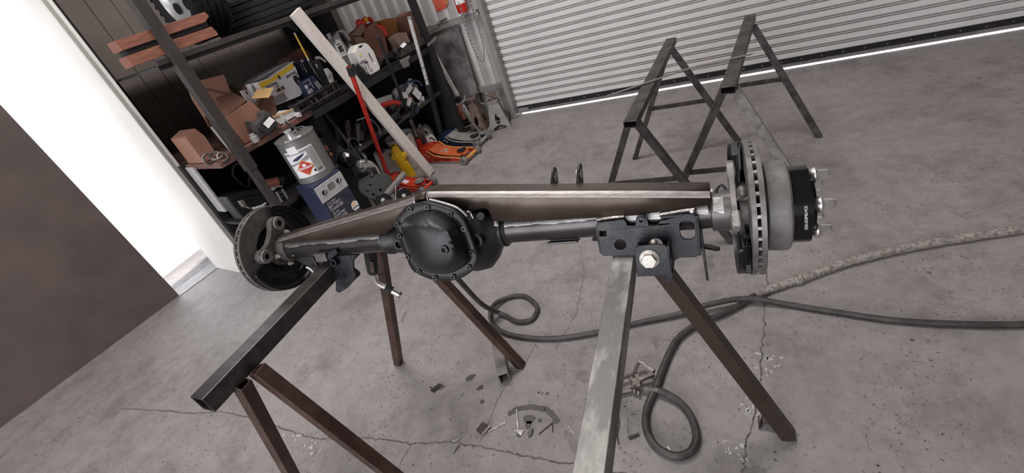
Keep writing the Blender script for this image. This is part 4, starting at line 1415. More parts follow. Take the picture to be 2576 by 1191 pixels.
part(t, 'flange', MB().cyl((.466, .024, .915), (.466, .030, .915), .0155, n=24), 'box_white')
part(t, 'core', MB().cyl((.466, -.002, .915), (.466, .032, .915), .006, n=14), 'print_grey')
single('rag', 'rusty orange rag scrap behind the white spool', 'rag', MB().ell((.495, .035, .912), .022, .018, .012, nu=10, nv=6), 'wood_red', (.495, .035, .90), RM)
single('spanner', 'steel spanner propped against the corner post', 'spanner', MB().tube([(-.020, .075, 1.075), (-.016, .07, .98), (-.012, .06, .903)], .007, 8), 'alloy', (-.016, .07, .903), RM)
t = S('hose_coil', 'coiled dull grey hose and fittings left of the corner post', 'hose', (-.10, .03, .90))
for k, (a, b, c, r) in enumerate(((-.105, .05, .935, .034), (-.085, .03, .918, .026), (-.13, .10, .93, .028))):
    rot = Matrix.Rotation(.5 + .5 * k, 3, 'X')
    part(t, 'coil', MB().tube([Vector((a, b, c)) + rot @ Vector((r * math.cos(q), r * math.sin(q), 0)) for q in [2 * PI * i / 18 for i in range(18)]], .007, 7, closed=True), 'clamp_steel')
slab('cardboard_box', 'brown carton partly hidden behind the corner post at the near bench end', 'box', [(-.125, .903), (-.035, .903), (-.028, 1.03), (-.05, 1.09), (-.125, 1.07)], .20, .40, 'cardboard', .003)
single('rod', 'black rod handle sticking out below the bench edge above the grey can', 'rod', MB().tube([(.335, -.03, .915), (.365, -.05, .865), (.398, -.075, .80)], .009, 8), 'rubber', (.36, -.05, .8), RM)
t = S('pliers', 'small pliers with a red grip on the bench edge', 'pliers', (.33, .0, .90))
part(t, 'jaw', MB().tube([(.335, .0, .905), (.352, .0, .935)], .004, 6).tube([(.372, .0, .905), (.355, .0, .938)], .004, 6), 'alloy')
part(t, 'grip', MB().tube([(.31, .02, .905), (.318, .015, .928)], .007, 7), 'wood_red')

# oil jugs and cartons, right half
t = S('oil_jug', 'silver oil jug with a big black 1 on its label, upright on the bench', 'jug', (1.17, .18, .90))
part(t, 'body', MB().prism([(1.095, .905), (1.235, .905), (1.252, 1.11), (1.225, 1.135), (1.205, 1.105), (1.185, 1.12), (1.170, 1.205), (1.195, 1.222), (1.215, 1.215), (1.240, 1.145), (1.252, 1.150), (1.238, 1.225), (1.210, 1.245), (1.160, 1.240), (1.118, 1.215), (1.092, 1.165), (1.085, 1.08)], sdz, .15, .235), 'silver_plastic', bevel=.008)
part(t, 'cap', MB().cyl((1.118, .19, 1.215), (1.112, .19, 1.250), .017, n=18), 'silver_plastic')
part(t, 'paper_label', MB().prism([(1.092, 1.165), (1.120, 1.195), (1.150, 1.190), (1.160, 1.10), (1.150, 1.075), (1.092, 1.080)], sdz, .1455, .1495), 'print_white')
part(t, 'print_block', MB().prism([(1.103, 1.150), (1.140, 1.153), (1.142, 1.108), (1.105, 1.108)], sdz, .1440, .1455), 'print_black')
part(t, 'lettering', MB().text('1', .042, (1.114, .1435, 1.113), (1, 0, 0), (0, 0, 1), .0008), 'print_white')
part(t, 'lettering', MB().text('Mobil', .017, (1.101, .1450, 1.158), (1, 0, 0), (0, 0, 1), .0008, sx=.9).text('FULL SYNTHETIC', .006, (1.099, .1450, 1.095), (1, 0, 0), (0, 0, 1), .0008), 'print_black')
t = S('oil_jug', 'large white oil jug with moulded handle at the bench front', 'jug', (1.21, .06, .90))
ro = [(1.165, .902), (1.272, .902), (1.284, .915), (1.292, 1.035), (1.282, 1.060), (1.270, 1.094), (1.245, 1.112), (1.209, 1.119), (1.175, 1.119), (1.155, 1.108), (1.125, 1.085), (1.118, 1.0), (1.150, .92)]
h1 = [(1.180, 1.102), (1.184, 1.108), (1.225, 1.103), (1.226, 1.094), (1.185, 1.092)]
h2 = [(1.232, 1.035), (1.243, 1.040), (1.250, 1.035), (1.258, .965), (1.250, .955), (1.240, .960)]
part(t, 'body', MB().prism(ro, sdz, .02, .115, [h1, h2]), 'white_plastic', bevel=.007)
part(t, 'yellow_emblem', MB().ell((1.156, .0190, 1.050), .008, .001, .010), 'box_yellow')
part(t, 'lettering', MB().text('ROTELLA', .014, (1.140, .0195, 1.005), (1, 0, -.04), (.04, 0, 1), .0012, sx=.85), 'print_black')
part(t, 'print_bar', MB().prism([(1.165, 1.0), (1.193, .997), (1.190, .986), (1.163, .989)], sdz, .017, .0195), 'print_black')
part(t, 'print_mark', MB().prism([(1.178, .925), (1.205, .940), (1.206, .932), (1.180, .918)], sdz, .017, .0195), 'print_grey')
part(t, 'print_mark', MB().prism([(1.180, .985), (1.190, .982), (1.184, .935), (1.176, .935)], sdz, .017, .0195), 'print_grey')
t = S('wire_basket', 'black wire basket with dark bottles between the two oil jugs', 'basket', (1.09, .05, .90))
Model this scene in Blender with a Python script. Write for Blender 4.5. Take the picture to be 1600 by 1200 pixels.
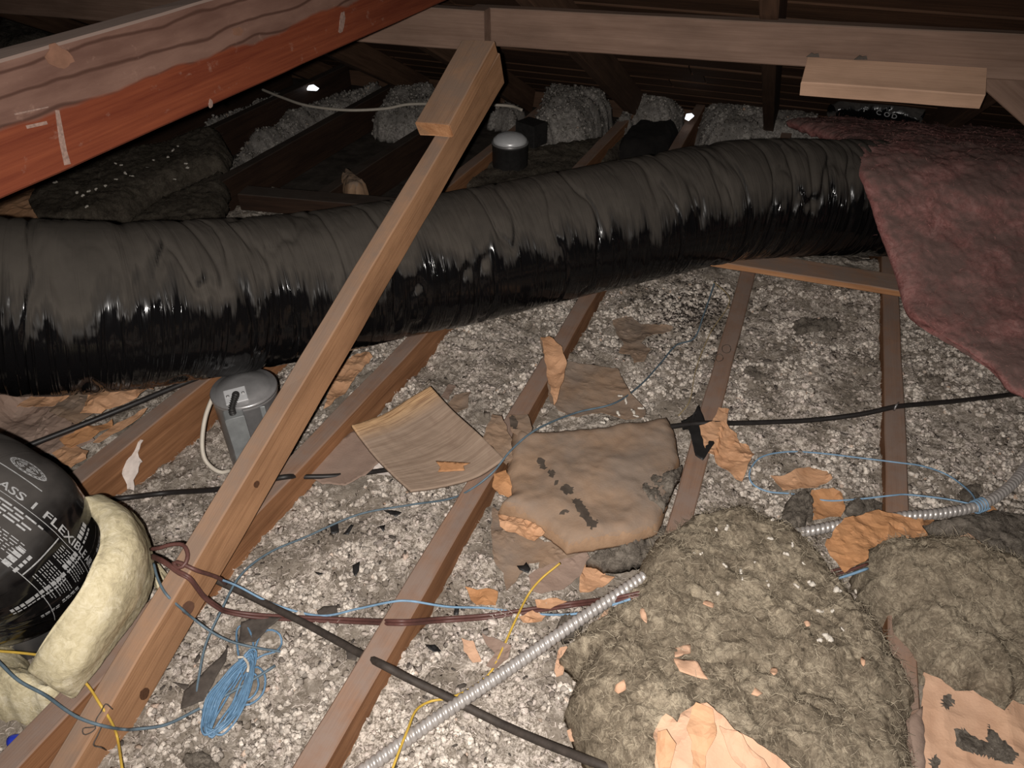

□ □ □ □ □

> [EXERCISE TASK]
Every entry must be written out exactly, with all pictures left out.

> [FULL RESPONSE]
Keep writing the Blender script for this image. This is part 4, starting at line 1415. More parts follow. Take the picture to be 2576 by 1191 pixels.
part(t, 'flange', MB().cyl((.466, .024, .915), (.466, .030, .915), .0155, n=24), 'box_white')
part(t, 'core', MB().cyl((.466, -.002, .915), (.466, .032, .915), .006, n=14), 'print_grey')
single('rag', 'rusty orange rag scrap behind the white spool', 'rag', MB().ell((.495, .035, .912), .022, .018, .012, nu=10, nv=6), 'wood_red', (.495, .035, .90), RM)
single('spanner', 'steel spanner propped against the corner post', 'spanner', MB().tube([(-.020, .075, 1.075), (-.016, .07, .98), (-.012, .06, .903)], .007, 8), 'alloy', (-.016, .07, .903), RM)
t = S('hose_coil', 'coiled dull grey hose and fittings left of the corner post', 'hose', (-.10, .03, .90))
for k, (a, b, c, r) in enumerate(((-.105, .05, .935, .034), (-.085, .03, .918, .026), (-.13, .10, .93, .028))):
    rot = Matrix.Rotation(.5 + .5 * k, 3, 'X')
    part(t, 'coil', MB().tube([Vector((a, b, c)) + rot @ Vector((r * math.cos(q), r * math.sin(q), 0)) for q in [2 * PI * i / 18 for i in range(18)]], .007, 7, closed=True), 'clamp_steel')
slab('cardboard_box', 'brown carton partly hidden behind the corner post at the near bench end', 'box', [(-.125, .903), (-.035, .903), (-.028, 1.03), (-.05, 1.09), (-.125, 1.07)], .20, .40, 'cardboard', .003)
single('rod', 'black rod handle sticking out below the bench edge above the grey can', 'rod', MB().tube([(.335, -.03, .915), (.365, -.05, .865), (.398, -.075, .80)], .009, 8), 'rubber', (.36, -.05, .8), RM)
t = S('pliers', 'small pliers with a red grip on the bench edge', 'pliers', (.33, .0, .90))
part(t, 'jaw', MB().tube([(.335, .0, .905), (.352, .0, .935)], .004, 6).tube([(.372, .0, .905), (.355, .0, .938)], .004, 6), 'alloy')
part(t, 'grip', MB().tube([(.31, .02, .905), (.318, .015, .928)], .007, 7), 'wood_red')

# oil jugs and cartons, right half
t = S('oil_jug', 'silver oil jug with a big black 1 on its label, upright on the bench', 'jug', (1.17, .18, .90))
part(t, 'body', MB().prism([(1.095, .905), (1.235, .905), (1.252, 1.11), (1.225, 1.135), (1.205, 1.105), (1.185, 1.12), (1.170, 1.205), (1.195, 1.222), (1.215, 1.215), (1.240, 1.145), (1.252, 1.150), (1.238, 1.225), (1.210, 1.245), (1.160, 1.240), (1.118, 1.215), (1.092, 1.165), (1.085, 1.08)], sdz, .15, .235), 'silver_plastic', bevel=.008)
part(t, 'cap', MB().cyl((1.118, .19, 1.215), (1.112, .19, 1.250), .017, n=18), 'silver_plastic')
part(t, 'paper_label', MB().prism([(1.092, 1.165), (1.120, 1.195), (1.150, 1.190), (1.160, 1.10), (1.150, 1.075), (1.092, 1.080)], sdz, .1455, .1495), 'print_white')
part(t, 'print_block', MB().prism([(1.103, 1.150), (1.140, 1.153), (1.142, 1.108), (1.105, 1.108)], sdz, .1440, .1455), 'print_black')
part(t, 'lettering', MB().text('1', .042, (1.114, .1435, 1.113), (1, 0, 0), (0, 0, 1), .0008), 'print_white')
part(t, 'lettering', MB().text('Mobil', .017, (1.101, .1450, 1.158), (1, 0, 0), (0, 0, 1), .0008, sx=.9).text('FULL SYNTHETIC', .006, (1.099, .1450, 1.095), (1, 0, 0), (0, 0, 1), .0008), 'print_black')
t = S('oil_jug', 'large white oil jug with moulded handle at the bench front', 'jug', (1.21, .06, .90))
ro = [(1.165, .902), (1.272, .902), (1.284, .915), (1.292, 1.035), (1.282, 1.060), (1.270, 1.094), (1.245, 1.112), (1.209, 1.119), (1.175, 1.119), (1.155, 1.108), (1.125, 1.085), (1.118, 1.0), (1.150, .92)]
h1 = [(1.180, 1.102), (1.184, 1.108), (1.225, 1.103), (1.226, 1.094), (1.185, 1.092)]
h2 = [(1.232, 1.035), (1.243, 1.040), (1.250, 1.035), (1.258, .965), (1.250, .955), (1.240, .960)]
part(t, 'body', MB().prism(ro, sdz, .02, .115, [h1, h2]), 'white_plastic', bevel=.007)
part(t, 'yellow_emblem', MB().ell((1.156, .0190, 1.050), .008, .001, .010), 'box_yellow')
part(t, 'lettering', MB().text('ROTELLA', .014, (1.140, .0195, 1.005), (1, 0, -.04), (.04, 0, 1), .0012, sx=.85), 'print_black')
part(t, 'print_bar', MB().prism([(1.165, 1.0), (1.193, .997), (1.190, .986), (1.163, .989)], sdz, .017, .0195), 'print_black')
part(t, 'print_mark', MB().prism([(1.178, .925), (1.205, .940), (1.206, .932), (1.180, .918)], sdz, .017, .0195), 'print_grey')
part(t, 'print_mark', MB().prism([(1.180, .985), (1.190, .982), (1.184, .935), (1.176, .935)], sdz, .017, .0195), 'print_grey')
t = S('wire_basket', 'black wire basket with dark bottles between the two oil jugs', 'basket', (1.09, .05, .90))
Model this scene in Blender with a Python script. Write for Blender 4.5. Take the picture to be 1600 by 1200 pixels.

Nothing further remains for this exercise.